Dans ce sens, il est possible de parler de co-construction d’un espace d’action publique, dans lequel les acteurs de la société civile et les pouvoirs publics sont parties-prenantes d’un processus de redéfinition des modes de gouvernance publique, capable de questionner le système en place. Ce processus de reconfiguration du cadre institutionnel, bien qu’inéluctable, peut être très lent : «
L’opposition entre les pratiques innovantes et l’adhésion prolongée à un modèle qui correspond de moins en moins à la réalité – ce qui révèle l’intransigeance de ses défenseurs – finit par s’effondrer, même si le modèle cohérent à mettre en place reste à inventer. » Le processus de transformation sociale et politique induit par les innovations sociales est donc à concevoir comme un processus de subversion, tel que théorisé dans les premiers travaux sur la question, mais également de confrontation et d’articulation avec les pouvoirs publics, dans lequel les innovations sociales ont un rôle central pour « instituer de nouvelles pratiques, normes et règles, qui sont fondées sur des valeurs de solidarité » (Bouchard, 2006).

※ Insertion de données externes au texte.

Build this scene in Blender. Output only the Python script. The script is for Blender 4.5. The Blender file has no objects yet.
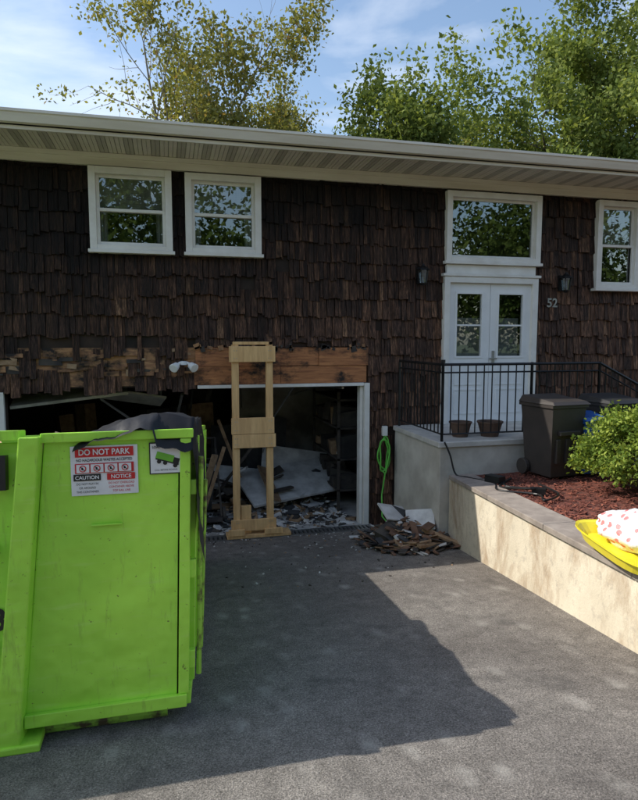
import bpy, math, random
import numpy as np
from mathutils import Vector, Matrix, Euler
import mathutils.noise as mn
R = random.Random(7)
S = bpy.context.scene
COL = S.collection

# ------------------------------------------------------------------ helpers
class MB:
    def __init__(s): s.v=[]; s.f=[]; s.m=[]
    def add(s, vs, fs, mi=0):
        o=len(s.v); s.v+= [tuple(v) for v in vs]
        for f in fs: s.f.append(tuple(i+o for i in f)); s.m.append(mi)
    def hexa(s, p, mi=0):
        s.add(p,[(3,2,1,0),(4,5,6,7),(0,1,5,4),(1,2,6,5),(2,3,7,6),(3,0,4,7)],mi)
    def box(s,x0,x1,y0,y1,z0,z1,mi=0,mat=None):
        p=[(x0,y0,z0),(x1,y0,z0),(x1,y1,z0),(x0,y1,z0),(x0,y0,z1),(x1,y0,z1),(x1,y1,z1),(x0,y1,z1)]
        if mat is not None: p=[mat@Vector(q) for q in p]
        s.hexa(p,mi)
    def rbox(s,c,size,rot,mi=0):
        M=Matrix.Translation(c)@Euler(rot).to_matrix().to_4x4()
        a,b,d=size[0]/2,size[1]/2,size[2]/2
        s.box(-a,a,-b,b,-d,d,mi,M)
    def tube(s,pts,r,n=8,mi=0,cap=True):
        pts=[Vector(p) for p in pts]
        rs=r if isinstance(r,(list,tuple)) else [r]*len(pts)
        o=len(s.v); prev=None
        for i,p in enumerate(pts):
            d=(pts[min(i+1,len(pts)-1)]-pts[max(i-1,0)])
            d = d.normalized() if d.length>1e-9 else Vector((0,0,1))
            if prev is None:
                a=Vector((0,0,1)) if abs(d.z)<.9 else Vector((1,0,0))
                u=d.cross(a).normalized()
            else:
                u=(prev-d*prev.dot(d)); u=u.normalized() if u.length>1e-6 else d.orthogonal().normalized()
            prev=u; w=d.cross(u)
            for k in range(n):
                t=2*math.pi*k/n
                s.v.append(tuple(p+(u*math.cos(t)+w*math.sin(t))*rs[i]))
        for i in range(len(pts)-1):
            for k in range(n):
                a=o+i*n+k; b=o+i*n+(k+1)%n
                s.f.append((a,b,b+n,a+n)); s.m.append(mi)
        if cap:
            s.f.append(tuple(o+k for k in range(n))[::-1]); s.m.append(mi)
            e=o+(len(pts)-1)*n
            s.f.append(tuple(e+k for k in range(n))); s.m.append(mi)
    def lathe(s,c,prof,n=20,mi=0):
        o=len(s.v); m=len(prof)
        for r,z in prof:
            for k in range(n):
                t=2*math.pi*k/n; s.v.append((c[0]+max(r,1e-4)*math.cos(t),c[1]+max(r,1e-4)*math.sin(t),c[2]+z))
        for i in range(m-1):
            for k in range(n):
                s.f.append((o+i*n+k,o+i*n+(k+1)%n,o+(i+1)*n+(k+1)%n,o+(i+1)*n+k)); s.m.append(mi)
    def obj(s,name,mats,parent=None,bevel=0,smooth=False):
        me=bpy.data.meshes.new(name); me.from_pydata(s.v,[],s.f); me.update()
        for m in (mats if isinstance(mats,(list,tuple)) else [mats]): me.materials.append(m)
        me.polygons.foreach_set('material_index',s.m)
        if smooth: me.polygons.foreach_set('use_smooth',[True]*len(s.f))
        ob=bpy.data.objects.new(name,me); COL.objects.link(ob)
        if parent: ob.parent=parent
        if bevel:
            b=ob.modifiers.new('b','BEVEL'); b.width=bevel; b.segments=2; b.limit_method='ANGLE'
        return ob
def empty(name):
    e=bpy.data.objects.new(name,None); COL.objects.link(e); e.empty_display_size=.2; return e
def text(name,s,size,loc,mat,parent,rot=(math.pi/2,0,0),align='CENTER',sx=1.0,bold=0.0):
    c=bpy.data.curves.new(name,'FONT'); c.body=s; c.size=size; c.align_x=align; c.align_y='CENTER'; c.offset=bold
    o=bpy.data.objects.new(name+'_tmp',c); COL.objects.link(o)
    bpy.context.view_layer.update()
    dg=bpy.context.evaluated_depsgraph_get()
    me=bpy.data.meshes.new_from_object(o.evaluated_get(dg)); bpy.data.objects.remove(o)
    me.materials.clear(); me.materials.append(mat)
    ob=bpy.data.objects.new(name,me); COL.objects.link(ob)
    ob.location=loc; ob.rotation_euler=rot; ob.scale=(sx,1,1); ob.parent=parent
    return ob

def newmat(name):
    m=bpy.data.materials.new(name); m.use_nodes=True; nt=m.node_tree
    return m,nt,nt.nodes['Principled BSDF']
def N(nt,t,**kw):
    n=nt.nodes.new(t)
    for k,v in kw.items(): setattr(n,k,v)
    return n
def coords(nt,scale=(1,1,1)):
    tc=N(nt,'ShaderNodeTexCoord'); mp=N(nt,'ShaderNodeMapping'); mp.inputs['Scale'].default_value=scale
    nt.links.new(tc.outputs['Object'],mp.inputs['Vector']); return mp.outputs['Vector']
def noise(nt,vec,scale,detail=4,rough=.6,dist=0):
    n=N(nt,'ShaderNodeTexNoise'); n.inputs['Scale'].default_value=scale; n.inputs['Detail'].default_value=detail
    n.inputs['Roughness'].default_value=rough; n.inputs['Distortion'].default_value=dist
    nt.links.new(vec,n.inputs['Vector']); return n.outputs['Fac']
def c3(c): return (c,c,c) if isinstance(c,(int,float)) else tuple(c)
def ramp(nt,fac,stops):
    r=N(nt,'ShaderNodeValToRGB'); e=r.color_ramp.elements
    e[0].position=stops[0][0]; e[0].color=(*c3(stops[0][1]),1)
    e[1].position=stops[-1][0]; e[1].color=(*c3(stops[-1][1]),1)
    for p,c in stops[1:-1]:
        q=e.new(p); q.color=(*c3(c),1)
    nt.links.new(fac,r.inputs['Fac']); return r.outputs['Color']
def mix(nt,f,a,b,mode='MIX'):
    m=N(nt,'ShaderNodeMix'); m.data_type='RGBA'; m.blend_type=mode
    for idx,val in ((0,f),(6,a),(7,b)):
        sock=m.inputs[idx]
        if isinstance(val,bpy.types.NodeSocket): nt.links.new(val,sock)
        elif idx==0: sock.default_value=val
        else: sock.default_value=(*c3(val),1)
    return m.outputs[2]
def bump(nt,b,h,strength=.3,dist=.01):
    n=N(nt,'ShaderNodeBump'); n.inputs['Strength'].default_value=strength; n.inputs['Distance'].default_value=dist
    nt.links.new(h,n.inputs['Height']); nt.links.new(n.outputs['Normal'],b.inputs['Normal'])
def simple(name,c1,c2=None,scale=5,rough=.7,bs=.2,bscale=40,stretch=(1,1,1),metal=0,lo=.35,hi=.65,spec=.5):
    m,nt,b=newmat(name); c2=c2 or tuple(x*.75 for x in c3(c1))
    v=coords(nt,stretch); f=noise(nt,v,scale)
    nt.links.new(ramp(nt,f,[(lo,c1),(hi,c2)]),b.inputs['Base Color'])
    b.inputs['Roughness'].default_value=rough; b.inputs['Metallic'].default_value=metal
    b.inputs['Specular IOR Level'].default_value=spec
    if bs>.12: bump(nt,b,noise(nt,v,bscale,4),bs)
    return m

# ------------------------------------------------------------------ materials
def shake_mat():
    m,nt,b=newmat('cedar_shake')
    g=N(nt,'ShaderNodeNewGeometry'); rnd=g.outputs['Random Per Island']
    v=coords(nt,(1,1,1)); vs=coords(nt,(26,26,1.1))
    grain=noise(nt,vs,2.0,6,.72)
    big=noise(nt,coords(nt,(1.5,1,.8)),.8,5,.65)
    base=ramp(nt,rnd,[(0,(.042,.024,.018)),(.35,(.070,.037,.025)),(.7,(.098,.050,.031)),(.93,(.135,.068,.040)),(1,(.21,.115,.065))])
    streak=ramp(nt,grain,[(.30,.06),(.44,.42),(.56,1.1),(.74,2.9)])
    c=mix(nt,1.0,base,streak,'MULTIPLY')
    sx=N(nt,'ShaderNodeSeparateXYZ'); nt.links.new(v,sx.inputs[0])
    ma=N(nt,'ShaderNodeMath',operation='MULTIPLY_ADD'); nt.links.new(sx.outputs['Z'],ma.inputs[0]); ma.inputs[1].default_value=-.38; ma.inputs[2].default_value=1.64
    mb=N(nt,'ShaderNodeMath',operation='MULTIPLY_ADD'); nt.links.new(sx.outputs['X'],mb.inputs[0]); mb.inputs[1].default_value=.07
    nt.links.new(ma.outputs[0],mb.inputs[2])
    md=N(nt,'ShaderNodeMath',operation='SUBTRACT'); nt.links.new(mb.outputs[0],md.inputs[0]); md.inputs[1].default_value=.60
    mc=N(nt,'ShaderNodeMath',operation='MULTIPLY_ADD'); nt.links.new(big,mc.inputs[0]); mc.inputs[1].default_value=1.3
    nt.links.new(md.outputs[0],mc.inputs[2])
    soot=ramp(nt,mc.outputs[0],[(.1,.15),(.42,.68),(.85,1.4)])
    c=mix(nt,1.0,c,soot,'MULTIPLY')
    nt.links.new(c,b.inputs['Base Color']); b.inputs['Roughness'].default_value=.72
    b.inputs['Specular IOR Level'].default_value=.3
    bump(nt,b,grain,1.0,.022); return m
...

L’innovation sociale : réparatrice ou transformatrice ?
Dans la première conception, on met davantage l’accent sur l’apport de l’innovation sociale en termes de réponses à des problèmes sociaux, notamment en temps de crise économique. Ainsi, les innovations sociales répondent à des demandes auxquelles ni l’État ni le marché n’ont su ou voulu apporter des réponses. C’est une vision réductrice dans laquelle se cantonne actuellement l’imaginaire européen de l’innovation sociale.
Dans la conception transformatrice, en revanche, on considère que la résolution de problèmes sociaux, apportée par les innovations sociales, s’inscrit dans une perspective plus large de transformation du cadre institutionnel. Ces innovations sociales portent en elles un projet de société qui questionne la nature de la crise et les raisons des problèmes sociaux qu’elle génère.